車いすバスケットボールは試合中、選手同士が激しく接触する場面が頻発する。選手への衝撃を和らげて車いすの安全性を保つために、車いすの前部をぐるりと囲むように設置されてあるのがバンパーというパーツだ。また、座面の下に軽量かつ高強度なパイプを左右に通すことで、横からの衝撃への耐性を強めている。
車輪の傾きは18~19度とテニス用と比べてやや浅め。傾かせることで小回りが利くようになるが、「傾かせ過ぎると車いすの横幅が広がって相手の間をすり抜けるプレーをしにくくなる」(オーエックスエンジニアリングでバスケ用を担当する鈴木健司さん)。選手は自らのポジションやプレースタイルに合わせて角度を選択する。
車いすの素材はテニス用と同じくアルミ製だ。

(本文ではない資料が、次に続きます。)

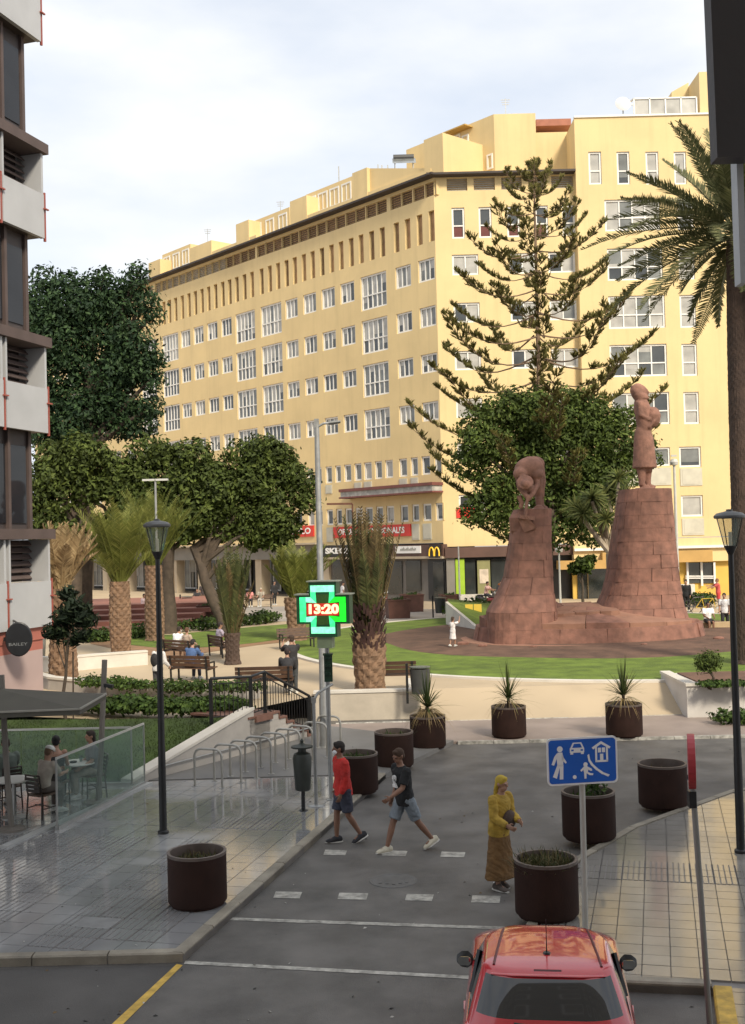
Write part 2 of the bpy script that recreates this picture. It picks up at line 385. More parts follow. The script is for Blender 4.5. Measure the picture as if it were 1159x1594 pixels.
def kerb(name, pts, width=.15, z=.125, ln=.95, mt=KERB, side=1):
    root = None; mb0 = MB()
    st = bpy.data.objects.new(name, None); COL.objects.link(st); st['kind'] = 'structure'
    for a, b in zip(pts[:-1], pts[1:]):
        a, b = V((a[0], a[1], 0)), V((b[0], b[1], 0)); d = (b-a); n = max(1, round(d.length/ln)); u = d.normalized(); nn = V((-u.y, u.x, 0))*side
        L_ = d.length/n; me = MB()
        h = z+.05; x0, x1 = .008, L_-.008; bv = .02
        P = [(0, 0), (width, 0), (width, h), (bv, h), (0, h-bv)]
        vs = [V((x0, p[0]*side, p[1]-.05)) for p in P]+[V((x1, p[0]*side, p[1]-.05)) for p in P]
        me.add(vs, [(0, 1, 2, 3, 4), (9, 8, 7, 6, 5), (0, 5, 6, 1), (1, 6, 7, 2), (2, 7, 8, 3), (3, 8, 9, 4), (4, 9, 5, 0)])
        ms = me.mesh('kerb_stone', mt)
        for i in range(n):
            link('kerb_stone', ms, st, a+u*L_*i+V((0, 0, rnd(-.004, .004))), rz=math.atan2(u.y, u.x))
    return st
kerb('kerb', [(-12, 14.5-.45*18/27.6+.0), (KL0.x, KL0.y)], side=1)
kerb('kerb', [(KL0.x, KL0.y), (KL1.x, KL1.y)], side=1)
kerb('kerb', [(20, 26), (6.9, 22.3), (4.3, 19.7), (2.9, 17.7), (1.9, 15), (1.45, 13.15)], side=1, ln=.8)
kerb('kerb', [(1.45, 13.15), (3.68, 12.75)], side=1)
kerb('yellow_kerb', [(3.68, 12.75), (2.0, 6.0)], side=1, width=.2, mt=YELLOWL)
# raised crossing in front of the park
cp = struct('crossing_pavement', MB().prism(ccw([(-1.2, 28.7), (40, 28.2), (40, 31.9), (-1.4, 31.9)]), -.05, .06), PLAZA2)
kerb('crossing_kerb', [(2.0, 28.66), (12, 28.54)], width=.12, z=.075, mt=WHITEL, side=-1)
kerb('crossing_kerb', [(-1.2, 31.9), (12, 31.9)], width=.10, z=.075, mt=WHITEL, side=1)
# plaza ramp and raised park
rb = MB(); xs = [-1.6, 1.25, 3, 5, 7, 9.2, 12, 40]
for i in range(len(xs)-1):
    if i == 0: continue
    a, b = xs[i], xs[i+1]; rb.poly([(a, 31.9, .06), (b, 31.9, .06), (b, 33.85, PZ+.002), (a, 33.85, PZ+.002)])
struct('plaza_ramp', rb, PLAZA)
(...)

形状もテニス用に似ているが、後部のキャスターは短く、車輪の内側に収まるように設計されている。

車いすの素材や形状はそれぞれ違うが、「売って終わりという製品ではない」(テニス担当の安さん)のは全ての競技に共通する。障害の箇所や程度、プレースタイルは選手によって千差万別。オーダーメードに近い形で製作し、調整はミリ単位。選手とメーカーの担当者が二人三脚で理想の1台を作り上げていく。